Begonnen von einer Grabenschlacht in Nordwest-Vietnam über das Verteilen im offenen, bis auf Dattelpalmen vegetationslosen Feld zwischen Tunis und Algier, der straff organisierten Stürmung eines schroffen Berghanges und einem Häuserkampf auf Dächern wird sich von der vereinsamten Weite nach und nach ganz in die bevölkerte Stadt verlagert. Die Auseinandersetzung aus der abseits und unklar bestimmten Zone mitten in die Zivilisation getragen: Algier unter Aufsicht gestellt und Massenverhaftungen durchgeführt. Bombenschläge in Restaurants, Büros, Krankenhäusern sind die Antwort. Die Aussage oder ein Hinterfragen wird vom Film und im Film zwar reduziert, ohne aber den moralischen Status der Handlungen offenzuhalten. Eine explizite Szene, in der Esclavier betont, dass er nicht um des Kämpfen willens zur Waffe greift, sondern wissen will, wofür er kämpft bleibt abgeschottet und unbeantwortet stehen. Bis zum Ende hinaus weiss er es nicht. Er weiss, dass seine jetzige Tätigkeit eine Schande ist. Dass die Helden der Geburtsstunde der Französischen Revolution 1789 alles andere als stolz wären.

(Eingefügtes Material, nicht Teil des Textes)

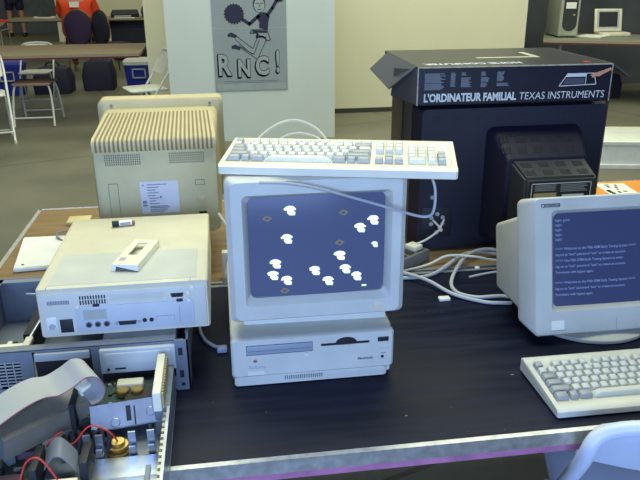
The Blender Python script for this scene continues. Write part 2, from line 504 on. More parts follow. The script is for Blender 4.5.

Dafür sind die visuellen Gebärden allmächtig.
Auf der Suche nach Mahidi zieht die Generalität im Einklang mit der Fußmannschaft die Verfassung ausser Kraft. Gerichte möchte man nicht mehr behelligen. Die Algerien erst 1947 anerkannte französische Staatsbürgerschaft verwandelt sich in eine vergeltende Sonderbehandlung um, die Festnahmen und Häuserdurchsuchungen ohne Ermächtigung erlaubt. Die Armee stellt sich nicht nur über die Polizei, sondern erschafft sich mit Drohung und Gewalt deren Geheimakten.
Der Film verleugnet nicht, dass Folterungen Gefangener, auch von Frauen, stattfanden. Schildert die Details nicht, zeigt auch nicht die Veränderung selber, aber die Erkenntnis, dass unter gewissen Umständen aus ganz gewöhnlichen Mitbürgern Unmenschen werden können.

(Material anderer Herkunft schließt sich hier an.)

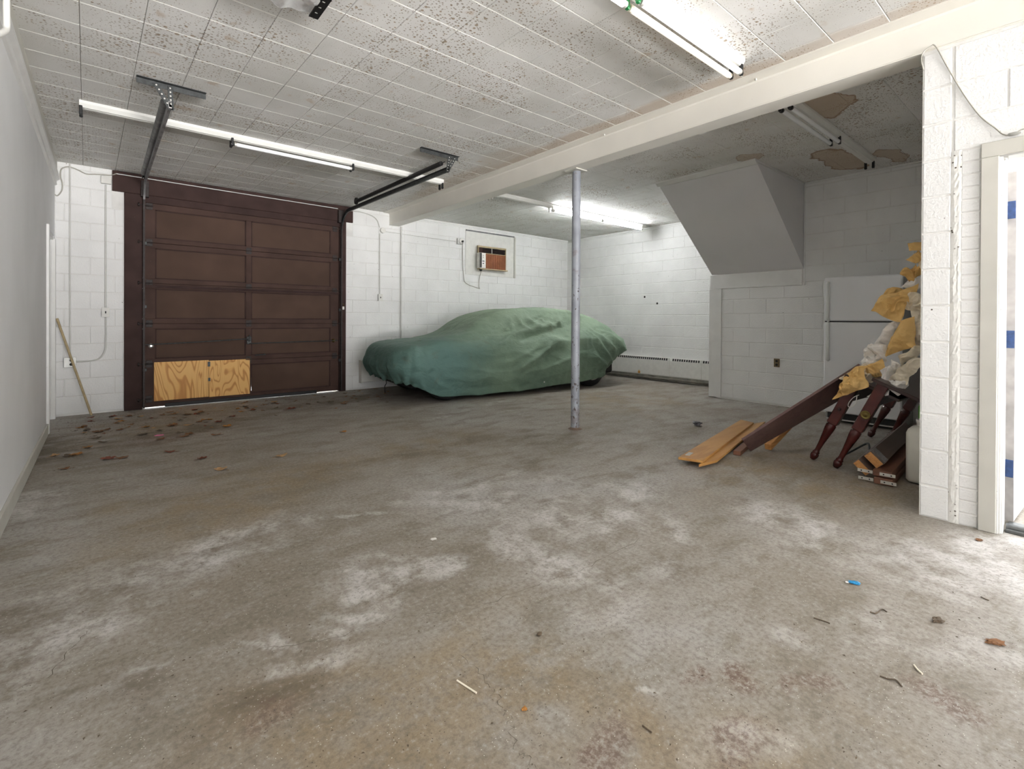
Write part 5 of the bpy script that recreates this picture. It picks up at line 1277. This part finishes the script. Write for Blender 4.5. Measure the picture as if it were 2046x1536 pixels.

Raspeguy, der die gesamte Zeit in verschiedenen Zusammenhängen betont, dass er kein Tier sei - wegen seiner niedrigen Herkunft - wird durch seine Passivität und Schweigen zum Komplizen dieser Kriegsverbrechen. Er tut nichts dagegen, weil er zum Siegen da ist. Seine Einheit fungiert bald nur noch als Todesschwadron, die den Terroranschlägen der Front de Libération Nationale in nichts zurückstehen. Der Zweck heiligt für beide Seiten die Mittel. Soldaten werden zu Mördern. Der Film ist von diesem Faustrecht des Zeitgeists geprägt. Die Haltung zu Tugend, Antikonformismus, Rassismus, Gewalt und sozialer Anpassung hält sich sicherlich in Druck, Zerrissenheit und Widersprüche zurück, aber spart es nicht aus und übt sich auch nicht wie behauptet in profranzösischer Note. Im Gegenteil.

Wer eine Apotheose auf Kämpfer- und Pioniergeist sucht, ist bei Zulu [ 1964 ] besser bedient; von unverhohlener Bewunderung oder gar einem Loblied kann hier keine Rede sein. Vom Begriff der Tapferkeit bleibt nichts mehr übrig, sondern wird von politischen Pragmatismus und fanatischem Idealismus abgelöst.
Umgekehrt ist man natürlich auch weit entfernt von der dokumentarisch gehaltenen Rekonstruktion Schlacht um Algier, die parallel dazu als tiefgehende Analyse mit Sympathie für die Aufständischen entstand. Während dieser in Frankreich als beleidigende, unbequeme Propaganda fünf Jahre verboten war, lockte dort Sie fürchten weder Tod noch Teufel im Nu vier Millionen Zuschauer an.